それは、干して貯蔵する食材を作るためにも有利です。
昔は特に舗装されていない道を馬車が走ると埃が舞い上がったことでしょう。
そのため、アンダルシアでは赤ピーマンなど野菜類を干して貯蔵する習慣が多いのです。
例えば、私の住んでいるハエン県では赤ピーマンだけではなく、豚肉のロース肉にお塩をしっかりまぶして干します。
これはもちろん冬だけです。
アンダルシアというと年中温暖だと思う人も多いのですが、冬は0度を切るほど寒くなります。

壁の鉢植えに水やりをする方法(コルドバの街にある彫刻)
パティオの長所は、ほかにもあります。
外側に庭ですと外からの視線が気になりますが、パティオならパジャマのまま水やりをしていても問題ありません。

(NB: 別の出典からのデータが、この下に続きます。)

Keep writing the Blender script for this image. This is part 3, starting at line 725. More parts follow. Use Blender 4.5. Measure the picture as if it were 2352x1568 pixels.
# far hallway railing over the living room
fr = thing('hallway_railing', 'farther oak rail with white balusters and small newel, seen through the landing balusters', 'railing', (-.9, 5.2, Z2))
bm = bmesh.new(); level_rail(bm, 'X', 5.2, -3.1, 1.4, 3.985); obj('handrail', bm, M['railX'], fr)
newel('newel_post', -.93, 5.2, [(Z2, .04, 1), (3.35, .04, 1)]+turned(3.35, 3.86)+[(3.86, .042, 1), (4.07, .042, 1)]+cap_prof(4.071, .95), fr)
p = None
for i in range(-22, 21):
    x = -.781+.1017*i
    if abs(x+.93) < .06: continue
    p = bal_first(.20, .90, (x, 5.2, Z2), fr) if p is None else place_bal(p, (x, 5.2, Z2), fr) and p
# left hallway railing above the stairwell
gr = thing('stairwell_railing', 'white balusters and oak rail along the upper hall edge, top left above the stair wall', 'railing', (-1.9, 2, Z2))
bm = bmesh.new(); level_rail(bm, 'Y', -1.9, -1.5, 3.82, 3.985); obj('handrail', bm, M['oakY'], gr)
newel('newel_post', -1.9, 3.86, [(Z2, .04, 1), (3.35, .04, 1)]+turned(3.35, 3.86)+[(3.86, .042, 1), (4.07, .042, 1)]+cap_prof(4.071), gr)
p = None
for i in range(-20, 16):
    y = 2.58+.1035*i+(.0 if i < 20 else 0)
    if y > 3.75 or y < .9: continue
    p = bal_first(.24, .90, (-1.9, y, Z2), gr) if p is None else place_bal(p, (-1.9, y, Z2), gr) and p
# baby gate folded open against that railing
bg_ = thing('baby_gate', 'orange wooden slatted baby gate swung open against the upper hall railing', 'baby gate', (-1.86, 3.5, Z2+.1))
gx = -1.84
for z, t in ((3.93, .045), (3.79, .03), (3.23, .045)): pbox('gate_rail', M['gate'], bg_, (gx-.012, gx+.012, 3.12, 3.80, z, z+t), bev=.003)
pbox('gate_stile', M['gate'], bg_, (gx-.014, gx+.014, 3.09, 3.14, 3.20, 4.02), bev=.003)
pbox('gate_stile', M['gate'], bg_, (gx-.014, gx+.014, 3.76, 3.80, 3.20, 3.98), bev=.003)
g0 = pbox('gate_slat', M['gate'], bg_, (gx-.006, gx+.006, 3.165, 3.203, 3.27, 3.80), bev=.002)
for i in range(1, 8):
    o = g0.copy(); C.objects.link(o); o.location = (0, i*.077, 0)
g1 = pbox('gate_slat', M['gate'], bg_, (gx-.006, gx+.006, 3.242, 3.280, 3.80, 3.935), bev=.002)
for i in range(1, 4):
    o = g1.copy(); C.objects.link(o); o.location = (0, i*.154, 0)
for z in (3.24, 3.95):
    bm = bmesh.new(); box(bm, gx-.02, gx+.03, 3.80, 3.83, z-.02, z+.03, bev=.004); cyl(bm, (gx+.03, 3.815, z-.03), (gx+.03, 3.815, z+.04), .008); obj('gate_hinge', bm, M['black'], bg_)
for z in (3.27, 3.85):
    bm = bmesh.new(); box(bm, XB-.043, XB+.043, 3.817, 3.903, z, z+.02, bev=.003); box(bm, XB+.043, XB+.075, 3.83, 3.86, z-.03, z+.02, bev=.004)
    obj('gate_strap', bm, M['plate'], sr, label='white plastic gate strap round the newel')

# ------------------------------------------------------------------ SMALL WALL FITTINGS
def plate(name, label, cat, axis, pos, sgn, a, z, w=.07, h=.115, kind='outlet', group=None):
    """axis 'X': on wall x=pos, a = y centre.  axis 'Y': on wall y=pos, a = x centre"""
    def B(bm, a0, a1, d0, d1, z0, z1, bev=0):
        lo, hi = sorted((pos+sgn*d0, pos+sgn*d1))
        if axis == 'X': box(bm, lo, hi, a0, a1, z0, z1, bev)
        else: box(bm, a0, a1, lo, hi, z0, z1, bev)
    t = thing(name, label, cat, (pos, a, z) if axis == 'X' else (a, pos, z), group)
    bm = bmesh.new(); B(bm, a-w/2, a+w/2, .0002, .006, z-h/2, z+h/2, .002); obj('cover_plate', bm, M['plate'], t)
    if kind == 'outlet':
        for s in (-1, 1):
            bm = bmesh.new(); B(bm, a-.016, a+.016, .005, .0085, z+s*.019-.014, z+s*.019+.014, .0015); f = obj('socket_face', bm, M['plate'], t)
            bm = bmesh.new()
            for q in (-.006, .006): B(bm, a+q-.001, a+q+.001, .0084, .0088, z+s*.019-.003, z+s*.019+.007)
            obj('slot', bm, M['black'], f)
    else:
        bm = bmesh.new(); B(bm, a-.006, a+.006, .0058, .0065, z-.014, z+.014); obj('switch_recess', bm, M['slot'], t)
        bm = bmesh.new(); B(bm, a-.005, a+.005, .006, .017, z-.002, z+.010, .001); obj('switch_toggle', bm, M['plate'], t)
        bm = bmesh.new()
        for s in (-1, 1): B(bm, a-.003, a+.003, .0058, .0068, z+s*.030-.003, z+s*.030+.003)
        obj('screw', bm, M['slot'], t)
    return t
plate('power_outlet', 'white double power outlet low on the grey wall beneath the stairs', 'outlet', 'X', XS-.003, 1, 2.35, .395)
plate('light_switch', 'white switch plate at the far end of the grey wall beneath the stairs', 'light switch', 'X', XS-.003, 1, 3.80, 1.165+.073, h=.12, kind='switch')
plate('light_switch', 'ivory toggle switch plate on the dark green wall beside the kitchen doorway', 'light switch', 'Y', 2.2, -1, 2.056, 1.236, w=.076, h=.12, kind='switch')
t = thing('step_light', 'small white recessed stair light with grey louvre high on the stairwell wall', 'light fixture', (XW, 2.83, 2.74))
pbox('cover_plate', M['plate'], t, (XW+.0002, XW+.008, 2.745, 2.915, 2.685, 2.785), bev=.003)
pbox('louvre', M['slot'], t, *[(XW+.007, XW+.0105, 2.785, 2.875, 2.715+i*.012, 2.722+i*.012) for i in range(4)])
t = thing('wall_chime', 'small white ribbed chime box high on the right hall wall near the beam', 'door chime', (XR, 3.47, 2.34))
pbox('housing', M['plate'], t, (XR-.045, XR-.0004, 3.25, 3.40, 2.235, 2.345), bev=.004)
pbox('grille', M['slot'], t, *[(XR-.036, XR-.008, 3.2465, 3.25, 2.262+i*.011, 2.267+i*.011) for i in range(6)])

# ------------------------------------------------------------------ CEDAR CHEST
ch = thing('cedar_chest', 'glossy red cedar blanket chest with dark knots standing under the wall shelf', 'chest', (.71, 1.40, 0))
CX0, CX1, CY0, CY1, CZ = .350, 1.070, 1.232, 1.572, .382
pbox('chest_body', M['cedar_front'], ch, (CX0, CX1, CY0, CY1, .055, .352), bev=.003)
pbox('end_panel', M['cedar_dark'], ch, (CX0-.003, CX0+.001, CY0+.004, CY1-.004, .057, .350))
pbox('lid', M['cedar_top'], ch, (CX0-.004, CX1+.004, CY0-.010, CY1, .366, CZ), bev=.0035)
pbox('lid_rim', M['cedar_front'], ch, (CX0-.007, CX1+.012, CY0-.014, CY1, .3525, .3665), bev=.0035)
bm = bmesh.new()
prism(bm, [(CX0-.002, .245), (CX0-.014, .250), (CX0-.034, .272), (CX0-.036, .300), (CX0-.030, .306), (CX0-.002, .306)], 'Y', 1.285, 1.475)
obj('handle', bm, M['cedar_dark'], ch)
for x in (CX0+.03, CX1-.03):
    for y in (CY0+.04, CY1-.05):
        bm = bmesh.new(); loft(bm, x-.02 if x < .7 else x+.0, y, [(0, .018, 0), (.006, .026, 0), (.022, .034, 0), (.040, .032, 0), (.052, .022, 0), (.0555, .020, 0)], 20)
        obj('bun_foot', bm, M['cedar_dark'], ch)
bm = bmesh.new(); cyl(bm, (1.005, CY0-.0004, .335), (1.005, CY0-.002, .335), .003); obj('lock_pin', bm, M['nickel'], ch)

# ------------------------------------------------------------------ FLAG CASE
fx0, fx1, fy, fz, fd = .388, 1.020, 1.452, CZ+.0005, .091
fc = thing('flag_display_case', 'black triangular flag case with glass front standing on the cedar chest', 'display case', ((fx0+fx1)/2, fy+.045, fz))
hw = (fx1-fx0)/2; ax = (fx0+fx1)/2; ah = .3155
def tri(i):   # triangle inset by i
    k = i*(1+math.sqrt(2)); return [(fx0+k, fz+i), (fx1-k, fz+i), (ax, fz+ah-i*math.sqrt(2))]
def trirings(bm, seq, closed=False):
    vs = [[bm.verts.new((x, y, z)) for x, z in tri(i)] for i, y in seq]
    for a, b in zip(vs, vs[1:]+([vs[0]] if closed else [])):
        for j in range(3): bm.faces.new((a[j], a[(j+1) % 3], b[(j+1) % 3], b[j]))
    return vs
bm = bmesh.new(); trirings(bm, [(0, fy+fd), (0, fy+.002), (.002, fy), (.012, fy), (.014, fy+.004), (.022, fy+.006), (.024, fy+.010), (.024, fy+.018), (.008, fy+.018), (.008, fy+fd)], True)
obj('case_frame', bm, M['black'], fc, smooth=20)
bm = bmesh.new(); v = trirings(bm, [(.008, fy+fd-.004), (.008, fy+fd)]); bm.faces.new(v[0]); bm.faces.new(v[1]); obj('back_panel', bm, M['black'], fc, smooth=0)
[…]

外にテーブルを置いて食事をしても外から見えるわけではないというのもメリットです。
そして暑い時期になるとギラギラ太陽で枯れてしまう花たちが元気に花を咲かせ、冬の間太陽不足で花を咲かせない植物も白い壁の反射で太陽の光がたくさんあり1月でもゼラニウムの花が咲いています。
その土地にある家の形にはやはり理由があるのですね。
伝統的なことには意味があるようです。
確か京都にも中庭文化がありました。京都には京都の理由があるのでしょう。
長所がたくさんあるパティオ。
新しく家を考えるときに取り入れてみてはいかがでしょう。
きっと素敵な空間が作れますよ。